Basma to me is the perfect match between two worlds. It is the meeting point of my academic background in psychology and my obsession with media and the arts; a family drama that follows a woman returning home after completing her studies abroad and being met with a series of unexpected hard truths about the closest people to her. The film – announced at the 78th Venice International Film Festival – was very well received throughout its development cycle, earning funding offers from different entities, including the Red Sea Fund. It is, however, a Netflix Original today, streaming sometime in 2024.


Where is your favourite place to spend time in Saudi and why?

My favourite place is definitely Jeddah, my home city, and specifically, my studio. It’s a safe space for me, where I am enabled along with other creatives to delve into the depths of our imaginations, to explore uncharted territories in our writings, and to make up characters and arcs driven by our real lives, while also going to places we have never been to before. I will forever feel grateful for such a place, where I have the opportunity to pass on my knowledge and experience, all the while learning from burgeoning creators who challenge me and grow alongside me.
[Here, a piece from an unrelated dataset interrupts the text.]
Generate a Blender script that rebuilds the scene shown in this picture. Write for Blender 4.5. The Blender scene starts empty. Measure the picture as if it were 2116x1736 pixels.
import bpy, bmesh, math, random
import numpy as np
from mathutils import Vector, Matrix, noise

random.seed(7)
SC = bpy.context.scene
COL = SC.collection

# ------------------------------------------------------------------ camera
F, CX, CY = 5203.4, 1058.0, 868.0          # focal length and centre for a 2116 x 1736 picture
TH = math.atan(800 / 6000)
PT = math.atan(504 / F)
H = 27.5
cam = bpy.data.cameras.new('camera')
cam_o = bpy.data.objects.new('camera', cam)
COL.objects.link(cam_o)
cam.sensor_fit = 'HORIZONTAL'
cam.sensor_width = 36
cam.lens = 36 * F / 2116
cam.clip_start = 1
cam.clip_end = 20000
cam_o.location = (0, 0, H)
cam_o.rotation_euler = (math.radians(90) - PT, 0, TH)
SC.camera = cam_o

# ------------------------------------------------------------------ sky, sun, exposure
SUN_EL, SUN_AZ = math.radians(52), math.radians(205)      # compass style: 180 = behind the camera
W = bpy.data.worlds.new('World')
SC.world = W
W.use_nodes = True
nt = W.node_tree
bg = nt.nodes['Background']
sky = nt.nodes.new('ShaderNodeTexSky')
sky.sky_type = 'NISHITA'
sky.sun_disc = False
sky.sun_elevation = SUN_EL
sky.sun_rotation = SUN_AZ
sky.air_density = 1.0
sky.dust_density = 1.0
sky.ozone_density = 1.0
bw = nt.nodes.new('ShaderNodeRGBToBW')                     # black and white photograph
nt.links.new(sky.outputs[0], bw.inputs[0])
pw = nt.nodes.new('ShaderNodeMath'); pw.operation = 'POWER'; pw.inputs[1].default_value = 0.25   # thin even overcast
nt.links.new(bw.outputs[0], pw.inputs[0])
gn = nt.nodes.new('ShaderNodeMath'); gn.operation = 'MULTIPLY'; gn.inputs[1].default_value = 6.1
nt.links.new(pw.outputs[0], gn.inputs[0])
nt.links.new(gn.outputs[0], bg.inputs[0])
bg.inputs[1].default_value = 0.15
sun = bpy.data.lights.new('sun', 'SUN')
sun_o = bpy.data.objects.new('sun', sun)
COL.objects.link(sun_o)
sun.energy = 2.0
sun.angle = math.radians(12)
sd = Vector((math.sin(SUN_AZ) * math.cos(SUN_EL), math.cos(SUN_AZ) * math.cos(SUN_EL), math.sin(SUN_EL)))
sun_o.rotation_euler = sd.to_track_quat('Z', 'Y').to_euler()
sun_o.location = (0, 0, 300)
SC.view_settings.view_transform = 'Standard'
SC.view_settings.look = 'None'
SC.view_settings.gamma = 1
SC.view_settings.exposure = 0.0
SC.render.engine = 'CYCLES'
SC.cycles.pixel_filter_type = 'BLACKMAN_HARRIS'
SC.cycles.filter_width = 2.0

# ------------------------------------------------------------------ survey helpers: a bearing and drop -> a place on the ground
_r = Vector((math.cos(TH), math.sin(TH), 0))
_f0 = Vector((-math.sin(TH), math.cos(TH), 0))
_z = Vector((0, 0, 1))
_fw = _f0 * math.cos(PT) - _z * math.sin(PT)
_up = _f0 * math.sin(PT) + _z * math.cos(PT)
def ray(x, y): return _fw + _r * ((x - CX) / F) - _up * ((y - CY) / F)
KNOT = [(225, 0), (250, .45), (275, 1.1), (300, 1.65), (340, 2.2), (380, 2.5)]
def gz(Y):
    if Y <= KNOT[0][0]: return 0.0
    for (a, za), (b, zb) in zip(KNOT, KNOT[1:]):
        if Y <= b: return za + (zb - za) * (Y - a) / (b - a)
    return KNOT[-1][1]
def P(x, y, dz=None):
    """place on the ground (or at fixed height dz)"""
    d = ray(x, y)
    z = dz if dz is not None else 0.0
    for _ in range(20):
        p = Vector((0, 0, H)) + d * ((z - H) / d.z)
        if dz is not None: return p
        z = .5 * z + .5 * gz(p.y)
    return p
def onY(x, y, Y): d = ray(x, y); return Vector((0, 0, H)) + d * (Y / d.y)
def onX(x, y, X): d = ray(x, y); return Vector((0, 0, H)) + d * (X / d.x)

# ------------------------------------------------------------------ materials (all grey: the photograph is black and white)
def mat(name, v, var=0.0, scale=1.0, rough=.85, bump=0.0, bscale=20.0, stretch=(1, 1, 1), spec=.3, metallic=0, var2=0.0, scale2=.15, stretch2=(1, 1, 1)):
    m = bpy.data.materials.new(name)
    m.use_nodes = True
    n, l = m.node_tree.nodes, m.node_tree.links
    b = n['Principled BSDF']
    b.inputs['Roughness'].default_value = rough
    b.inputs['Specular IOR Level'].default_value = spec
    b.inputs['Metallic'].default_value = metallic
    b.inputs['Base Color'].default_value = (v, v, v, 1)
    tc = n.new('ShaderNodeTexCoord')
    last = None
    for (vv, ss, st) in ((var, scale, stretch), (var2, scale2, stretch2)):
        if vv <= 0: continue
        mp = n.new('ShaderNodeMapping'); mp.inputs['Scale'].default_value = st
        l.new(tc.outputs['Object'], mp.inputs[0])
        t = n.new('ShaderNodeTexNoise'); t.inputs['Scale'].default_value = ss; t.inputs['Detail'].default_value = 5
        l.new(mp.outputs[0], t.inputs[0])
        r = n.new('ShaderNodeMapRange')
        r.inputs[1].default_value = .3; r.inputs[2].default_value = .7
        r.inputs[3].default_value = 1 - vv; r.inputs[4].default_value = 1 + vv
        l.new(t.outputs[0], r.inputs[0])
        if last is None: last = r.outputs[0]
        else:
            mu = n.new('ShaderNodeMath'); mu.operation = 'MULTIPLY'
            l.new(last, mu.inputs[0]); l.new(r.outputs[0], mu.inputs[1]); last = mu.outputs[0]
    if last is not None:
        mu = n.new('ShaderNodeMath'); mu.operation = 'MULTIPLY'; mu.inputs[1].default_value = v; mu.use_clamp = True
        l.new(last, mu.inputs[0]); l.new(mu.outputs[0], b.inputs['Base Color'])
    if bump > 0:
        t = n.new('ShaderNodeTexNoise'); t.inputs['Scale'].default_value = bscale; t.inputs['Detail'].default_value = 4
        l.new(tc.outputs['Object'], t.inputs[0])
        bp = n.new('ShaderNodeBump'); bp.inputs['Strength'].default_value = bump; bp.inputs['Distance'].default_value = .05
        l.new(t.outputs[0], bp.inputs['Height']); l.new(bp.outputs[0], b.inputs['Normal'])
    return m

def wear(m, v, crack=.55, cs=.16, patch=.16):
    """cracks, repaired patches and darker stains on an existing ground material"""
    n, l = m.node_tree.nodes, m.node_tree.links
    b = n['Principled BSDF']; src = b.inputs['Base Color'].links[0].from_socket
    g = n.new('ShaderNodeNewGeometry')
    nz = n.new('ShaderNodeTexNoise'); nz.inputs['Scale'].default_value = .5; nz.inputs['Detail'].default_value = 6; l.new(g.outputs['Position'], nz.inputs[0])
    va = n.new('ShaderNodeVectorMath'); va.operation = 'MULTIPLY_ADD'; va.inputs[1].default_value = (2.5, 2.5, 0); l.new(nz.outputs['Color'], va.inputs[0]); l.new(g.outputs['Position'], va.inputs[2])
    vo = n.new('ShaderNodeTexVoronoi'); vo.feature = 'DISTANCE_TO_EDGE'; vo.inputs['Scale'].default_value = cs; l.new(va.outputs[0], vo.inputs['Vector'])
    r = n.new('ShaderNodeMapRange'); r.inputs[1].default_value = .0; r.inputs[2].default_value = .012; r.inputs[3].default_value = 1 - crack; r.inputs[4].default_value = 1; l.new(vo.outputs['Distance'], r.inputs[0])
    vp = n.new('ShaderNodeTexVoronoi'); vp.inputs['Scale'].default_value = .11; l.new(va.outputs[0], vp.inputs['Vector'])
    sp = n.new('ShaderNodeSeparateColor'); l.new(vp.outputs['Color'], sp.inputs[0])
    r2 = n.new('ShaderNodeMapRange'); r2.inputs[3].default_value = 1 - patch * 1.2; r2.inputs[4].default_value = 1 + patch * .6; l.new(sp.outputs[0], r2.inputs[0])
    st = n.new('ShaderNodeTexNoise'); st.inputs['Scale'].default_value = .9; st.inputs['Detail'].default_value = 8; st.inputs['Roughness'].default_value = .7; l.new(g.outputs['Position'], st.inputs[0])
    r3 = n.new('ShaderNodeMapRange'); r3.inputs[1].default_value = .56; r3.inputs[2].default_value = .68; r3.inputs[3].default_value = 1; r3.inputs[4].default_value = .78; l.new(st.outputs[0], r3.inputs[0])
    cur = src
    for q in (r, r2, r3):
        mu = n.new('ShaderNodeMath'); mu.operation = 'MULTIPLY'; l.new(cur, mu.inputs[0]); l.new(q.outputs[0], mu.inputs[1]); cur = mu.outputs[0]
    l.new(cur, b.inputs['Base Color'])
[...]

Where do you always tell people who are new to Saudi to go and visit, and why?

Aside from what Google would tell you to visit, I would advise you not to miss out on having a meal with a Saudi family in their home. Also, get yourself in the Red Sea waters and send a prayer my way from over there. Actually, I believe I have lists I saved that function as tour guides for people coming into my city for the first time; maybe I should share them with viakonnect.com. I like these locally developed, personalised travel guides.

Describe your best all-time travel memory.

I’ll certainly say my last trip to the Maldives when I went diving with stingrays in the ocean. They swam and swayed around us, spreading their gigantic magical wings like spaceships, and teased us by coming very close then departing quickly out of sight.

A memory I lived that I wish to never forget.